• Data supplied:
◇ ◇ ◇ ◇

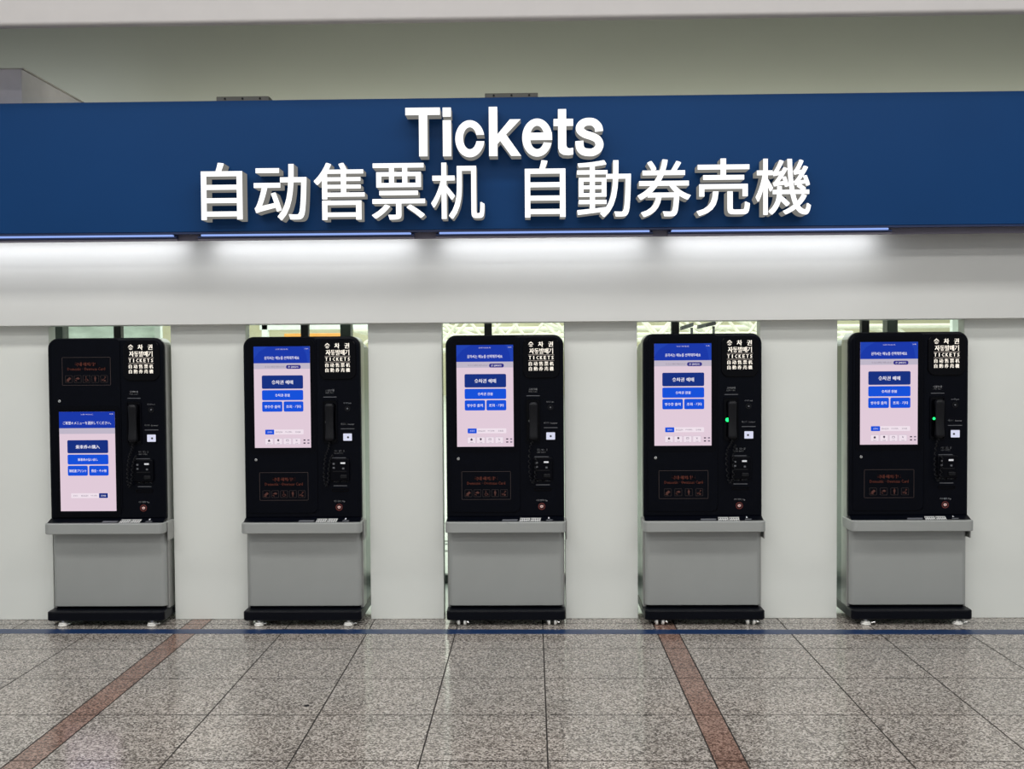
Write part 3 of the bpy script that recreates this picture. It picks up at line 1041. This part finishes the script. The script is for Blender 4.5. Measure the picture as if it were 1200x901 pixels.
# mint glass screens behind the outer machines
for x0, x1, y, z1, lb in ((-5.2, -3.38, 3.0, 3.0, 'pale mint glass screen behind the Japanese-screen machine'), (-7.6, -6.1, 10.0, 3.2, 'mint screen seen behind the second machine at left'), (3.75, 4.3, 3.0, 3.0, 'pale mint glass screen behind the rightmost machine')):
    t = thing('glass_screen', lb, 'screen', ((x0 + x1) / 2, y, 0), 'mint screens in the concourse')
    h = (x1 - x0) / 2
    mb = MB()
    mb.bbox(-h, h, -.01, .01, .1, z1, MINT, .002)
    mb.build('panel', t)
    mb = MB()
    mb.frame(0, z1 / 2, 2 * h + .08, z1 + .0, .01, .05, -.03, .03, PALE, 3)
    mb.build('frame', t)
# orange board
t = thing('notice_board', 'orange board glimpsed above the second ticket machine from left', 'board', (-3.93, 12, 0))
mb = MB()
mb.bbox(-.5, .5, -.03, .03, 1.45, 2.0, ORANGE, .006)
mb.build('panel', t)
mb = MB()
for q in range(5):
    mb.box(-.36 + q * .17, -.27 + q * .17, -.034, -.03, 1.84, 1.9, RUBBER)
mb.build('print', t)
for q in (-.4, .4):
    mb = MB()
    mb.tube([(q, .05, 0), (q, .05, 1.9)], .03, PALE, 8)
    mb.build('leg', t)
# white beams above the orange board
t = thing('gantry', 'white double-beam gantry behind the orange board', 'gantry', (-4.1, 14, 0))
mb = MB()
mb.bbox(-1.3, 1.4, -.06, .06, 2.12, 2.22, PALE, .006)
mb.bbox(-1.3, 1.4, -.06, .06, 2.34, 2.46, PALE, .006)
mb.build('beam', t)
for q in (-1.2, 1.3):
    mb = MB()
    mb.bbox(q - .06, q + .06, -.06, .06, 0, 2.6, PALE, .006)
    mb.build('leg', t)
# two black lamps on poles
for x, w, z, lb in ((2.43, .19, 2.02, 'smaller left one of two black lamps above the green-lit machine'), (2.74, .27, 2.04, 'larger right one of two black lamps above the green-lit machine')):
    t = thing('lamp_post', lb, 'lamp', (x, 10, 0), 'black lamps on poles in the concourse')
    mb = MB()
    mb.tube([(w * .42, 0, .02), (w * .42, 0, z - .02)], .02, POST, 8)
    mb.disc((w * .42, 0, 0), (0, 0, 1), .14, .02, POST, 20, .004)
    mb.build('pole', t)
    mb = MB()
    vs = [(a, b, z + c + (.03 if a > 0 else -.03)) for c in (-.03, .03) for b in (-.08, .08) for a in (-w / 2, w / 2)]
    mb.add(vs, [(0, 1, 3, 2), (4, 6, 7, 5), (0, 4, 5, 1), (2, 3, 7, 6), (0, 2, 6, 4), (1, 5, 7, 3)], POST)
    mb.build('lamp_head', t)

◇ ◇ ◇ ◇

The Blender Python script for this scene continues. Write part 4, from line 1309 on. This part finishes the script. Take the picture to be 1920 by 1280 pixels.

◇ ◇ ◇ ◇

• The problem:
Go over the records above and tally the lines with the word "Write" in them. Give the number alone.

• Answer for this exercise:
2